# [RECORD LIST]
▶
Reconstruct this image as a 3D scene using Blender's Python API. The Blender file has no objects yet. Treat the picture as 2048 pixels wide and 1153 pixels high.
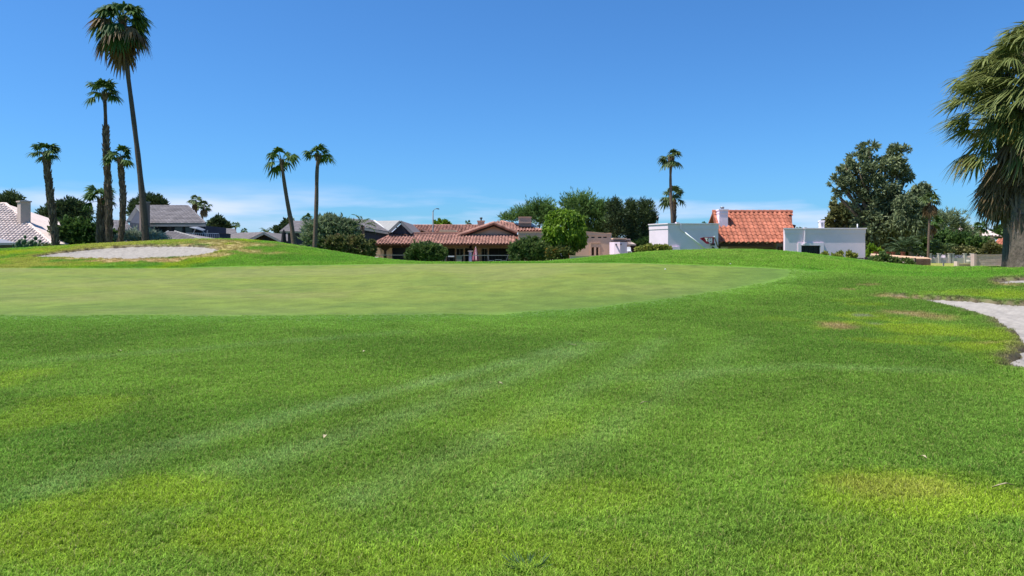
import bpy, math, random
import numpy as np
from mathutils import Vector, Matrix

# ---------------------------------------------------------------- camera, light
S = bpy.context.scene
COL = S.collection
F = 1479.0          # focal length in pixels of a 2048 wide picture
HOR = 515.0         # row of the horizon
EYE = 1.6
cam = bpy.data.cameras.new('camera')
cam.sensor_width = 36.0
cam.lens = 36.0 * F / 2048.0
cam.shift_y = (HOR - 576.5) / 2048.0
cam.clip_start = 0.1
cam.clip_end = 6000.0
camo = bpy.data.objects.new('camera', cam)
camo.location = (0, 0, EYE)
camo.rotation_euler = (math.radians(90), 0, 0)
COL.objects.link(camo)
S.camera = camo

SUN = Vector((-0.42, -0.085, 0.905)).normalized()
elev = math.asin(SUN.z)
azim = math.atan2(SUN.x, SUN.y)
W = bpy.data.worlds.new('World')
S.world = W
W.use_nodes = True
nt = W.node_tree
nt.nodes.clear()
wo = nt.nodes.new('ShaderNodeOutputWorld')
bg = nt.nodes.new('ShaderNodeBackground')
bg.inputs['Strength'].default_value = 0.124
sky = nt.nodes.new('ShaderNodeTexSky')
sky.sky_type = 'NISHITA'
sky.sun_disc = False
sky.sun_elevation = elev
sky.sun_rotation = azim
sky.air_density = 1.0
sky.dust_density = 0.8
sky.ozone_density = 3.0
sky.altitude = 300
hs = nt.nodes.new('ShaderNodeMix')      # deep desert blue: one even tint over the whole sky
hs.data_type = 'RGBA'
hs.blend_type = 'MULTIPLY'
hs.inputs['Factor'].default_value = 1.0
hs.inputs['B'].default_value = (0.305, 0.61, 0.91, 1)
nt.links.new(sky.outputs['Color'], hs.inputs['A'])
# thin bands of cloud low above the horizon, all the way round
tc = nt.nodes.new('ShaderNodeTexCoord')
mp = nt.nodes.new('ShaderNodeMapping')
mp.inputs['Scale'].default_value = (2.2, 2.2, 17.0)
mp.inputs['Location'].default_value = (0.35, 0.1, 0.3)
cn = nt.nodes.new('ShaderNodeTexNoise')
cn.inputs['Scale'].default_value = 1.6
cn.inputs['Detail'].default_value = 5.0
cr = nt.nodes.new('ShaderNodeValToRGB')
cr.color_ramp.elements[0].position = 0.44
cr.color_ramp.elements[1].position = 0.66
sep = nt.nodes.new('ShaderNodeSeparateXYZ')
zr = nt.nodes.new('ShaderNodeMapRange')
zr.interpolation_type = 'SMOOTHSTEP'
zr.inputs['From Min'].default_value = 0.105
zr.inputs['From Max'].default_value = 0.06
mu = nt.nodes.new('ShaderNodeMath')
mu.operation = 'MULTIPLY'
mu2 = nt.nodes.new('ShaderNodeMath')
mu2.operation = 'MULTIPLY'
mu2.inputs[1].default_value = 0.8
mix = nt.nodes.new('ShaderNodeMix')
mix.data_type = 'RGBA'
mix.inputs['B'].default_value = (4.6, 5.0, 6.6, 1)
nt.links.new(tc.outputs['Generated'], mp.inputs['Vector'])
nt.links.new(mp.outputs['Vector'], cn.inputs['Vector'])
nt.links.new(cn.outputs['Fac'], cr.inputs['Fac'])
nt.links.new(tc.outputs['Generated'], sep.inputs[0])
nt.links.new(sep.outputs['Z'], zr.inputs['Value'])
nt.links.new(cr.outputs['Color'], mu.inputs[0])
nt.links.new(zr.outputs['Result'], mu.inputs[1])
nt.links.new(mu.outputs[0], mu2.inputs[0])
nt.links.new(mu2.outputs[0], mix.inputs['Factor'])
nt.links.new(hs.outputs['Result'], mix.inputs['A'])
nt.links.new(mix.outputs['Result'], bg.inputs['Color'])
nt.links.new(bg.outputs[0], wo.inputs[0])

sl = bpy.data.lights.new('sun', 'SUN')
sl.energy = 5.0
sl.angle = math.radians(0.5)
sl.color = (1.0, 0.95, 0.87)
so = bpy.data.objects.new('sun', sl)
so.location = (-30, 20, 60)
so.rotation_euler = (-SUN).to_track_quat('-Z', 'Y').to_euler()
COL.objects.link(so)
S.view_settings.view_transform = 'Standard'
S.view_settings.look = 'None'
S.view_settings.exposure = 0.55
S.view_settings.gamma = 1.0
S.view_settings.use_curve_mapping = False
S.cycles.max_bounces = 6
S.cycles.transparent_max_bounces = 6

RNG = np.random.default_rng(7)


# ---------------------------------------------------------------- helpers
def P(u, v, Y):
    """world point seen at picture point (u, v) at the distance Y"""
    return Vector(((u - 1024.0) * Y / F, Y, EYE + (HOR - v) * Y / F))


def PX(px, Y):
    return px * Y / F


def par(o, p):
    if p is None:
        return
    o.parent = p
    if p.type == 'EMPTY':
        o.matrix_parent_inverse = Matrix.Translation(-p.location)


def tag(o, label=None, cat=None, group=None, kind=None):
    if label:
        o['label'] = label
    if cat:
        o['category'] = cat
    if group:
        o['group'] = group
    if kind:
        o['kind'] = kind
    return o


def thing(name, label, cat, loc, group=None):
    o = bpy.data.objects.new(name, None)
    o.empty_display_size = 0.2
    o.location = loc
    COL.objects.link(o)
    return tag(o, label, cat, group)


def npmesh(name, V, Fc, mat, parent=None, smooth=False):
    """mesh object from numpy vertices and faces that all have the same number of corners"""
    V = np.asarray(V, dtype=np.float32)
    Fc = np.asarray(Fc, dtype=np.int32)
    me = bpy.data.meshes.new(name)
    n, k = Fc.shape
    me.vertices.add(len(V))
    me.vertices.foreach_set('co', V.ravel())
    me.loops.add(n * k)
    me.loops.foreach_set('vertex_index', Fc.ravel())
    me.polygons.add(n)
    me.polygons.foreach_set('loop_start', np.arange(0, n * k, k, dtype=np.int32))
    me.polygons.foreach_set('loop_total', np.full(n, k, dtype=np.int32))
    if smooth:
        me.polygons.foreach_set('use_smooth', np.ones(n, dtype=bool))
    me.update(calc_edges=True)
    me.materials.append(mat)
    o = bpy.data.objects.new(name, me)
    COL.objects.link(o)
    par(o, parent)
    return o


class MB:
    def __init__(s):
        s.v = []
        s.f = []

    def add(s, pts, faces):
        b = len(s.v)
        s.v += [tuple(p) for p in pts]
        s.f += [tuple(i + b for i in f) for f in faces]
        return s

    def box(s, x0, x1, y0, y1, z0, z1):
        return s.add([(x0, y0, z0), (x1, y0, z0), (x1, y1, z0), (x0, y1, z0), (x0, y0, z1), (x1, y0, z1), (x1, y1, z1), (x0, y1, z1)],
                     [(0, 3, 2, 1), (4, 5, 6, 7), (0, 1, 5, 4), (1, 2, 6, 5), (2, 3, 7, 6), (3, 0, 4, 7)])

    def ext(s, pts, d):
        """polygon (3-D points) extruded by the vector d"""
        n = len(pts)
        d = Vector(d)
        a = [Vector(p) for p in pts]
        return s.add(a + [p + d for p in a],
                     [tuple(range(n - 1, -1, -1)), tuple(range(n, 2 * n))] + [(i, (i + 1) % n, n + (i + 1) % n, n + i) for i in range(n)])

    def prism(s, foot, z0, z1):
        return s.ext([(x, y, z0) for x, y in foot], (0, 0, z1 - z0))

    def beam(s, a, b, w, h=None):
        a, b = Vector(a), Vector(b)
        h = h or w
        d = (b - a).normalized()
        up = Vector((0, 0, 1)) if abs(d.z) < 0.9 else Vector((0, 1, 0))
        sd = d.cross(up).normalized() * w / 2
        u2 = sd.cross(d).normalized() * h / 2
        return s.ext([a - sd - u2, a + sd - u2, a + sd + u2, a - sd + u2], b - a)

    def tube(s, path, rad, n=8, cap=True):
        path = [Vector(p) for p in path]
        b = len(s.v)
        m = len(path)
        for i, p in enumerate(path):
            d = (path[min(i + 1, m - 1)] - path[max(i - 1, 0)]).normalized()
            ref = Vector((1, 0, 0)) if abs(d.x) < 0.8 else Vector((0, 0, 1))
            e1 = d.cross(ref).normalized()
            e2 = d.cross(e1).normalized()
            for k in range(n):
                t = 2 * math.pi * k / n
                r = rad[i](k) if callable(rad[i]) else rad[i]
                s.v.append(tuple(p + (e1 * math.cos(t) + e2 * math.sin(t)) * r))
        for i in range(m - 1):
            for k in range(n):
                s.f.append((b + i * n + k, b + i * n + (k + 1) % n, b + (i + 1) * n + (k + 1) % n, b + (i + 1) * n + k))
        if cap:
            s.f.append(tuple(b + k for k in range(n)))
            s.f.append(tuple(b + (m - 1) * n + k for k in range(n - 1, -1, -1)))
        return s

    def build(s, name, mat, parent=None, smooth=False):
        me = bpy.data.meshes.new(name)
        me.from_pydata(s.v, [], s.f)
        import bmesh
        bm = bmesh.new()
        bm.from_mesh(me)
        bmesh.ops.recalc_face_normals(bm, faces=bm.faces)
        bm.to_mesh(me)
        bm.free()
        if smooth:
            me.polygons.foreach_set('use_smooth', [True] * len(me.polygons))
        me.materials.append(mat)
        o = bpy.data.objects.new(name, me)
        COL.objects.link(o)
        par(o, parent)
        return o


def piece(name, me, loc, parent, rot=None, scale=None):
    o = bpy.data.objects.new(name, me)
    o.location = loc
    if rot is not None:
        o.rotation_euler = rot
    if scale is not None:
        o.scale = (scale,) * 3 if not hasattr(scale, '__len__') else scale
    COL.objects.link(o)
    par(o, parent)
    return o


# ---------------------------------------------------------------- noise on arrays
def _hash(ix, iy, seed):
    h = (ix.astype(np.int64) * 374761393 + iy.astype(np.int64) * 668265263 + seed * 974634757) & 0x7fffffff
    h = ((h ^ (h >> 13)) * 1274126177) & 0x7fffffff
    return ((h ^ (h >> 16)) & 0xffff) / 65535.0


def vnoise(x, y, seed=0):
    x0, y0 = np.floor(x), np.floor(y)
    fx, fy = x - x0, y - y0
    fx = fx * fx * (3 - 2 * fx)
    fy = fy * fy * (3 - 2 * fy)
    a = _hash(x0, y0, seed)
    b = _hash(x0 + 1, y0, seed)
    c = _hash(x0, y0 + 1, seed)
    d = _hash(x0 + 1, y0 + 1, seed)
    return (a * (1 - fx) + b * fx) * (1 - fy) + (c * (1 - fx) + d * fx) * fy


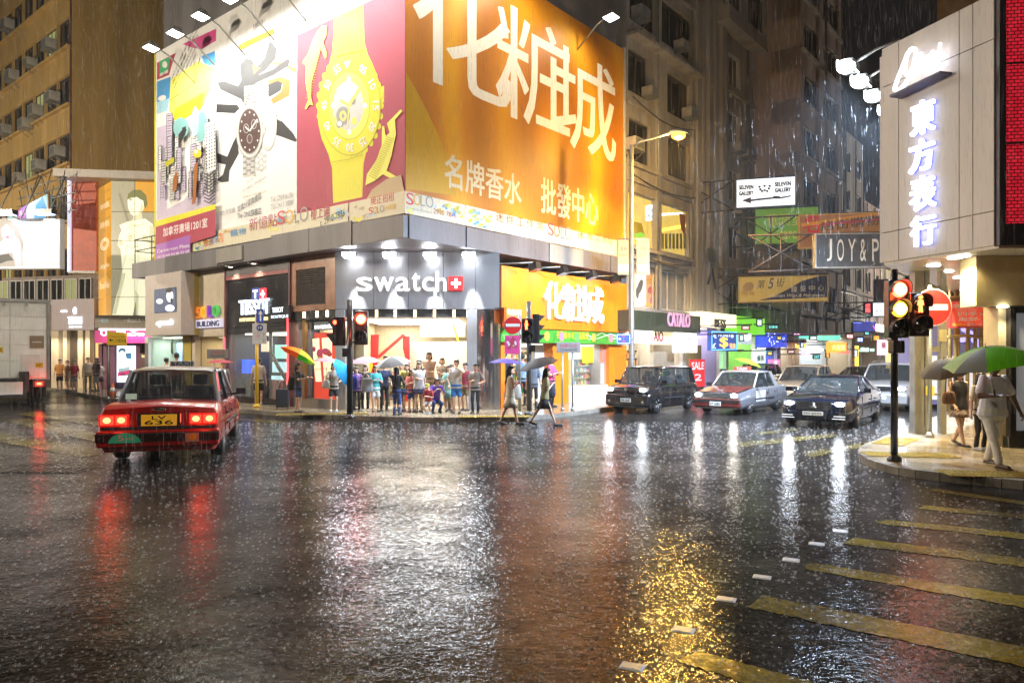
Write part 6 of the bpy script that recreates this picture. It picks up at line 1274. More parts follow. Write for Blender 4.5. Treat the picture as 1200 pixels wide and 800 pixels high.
◀
# [PROBLEM STATEMENT]
Tally the lines of the material above that contain the word "scene" and report the total alone.

# [FINAL ANSWER]
2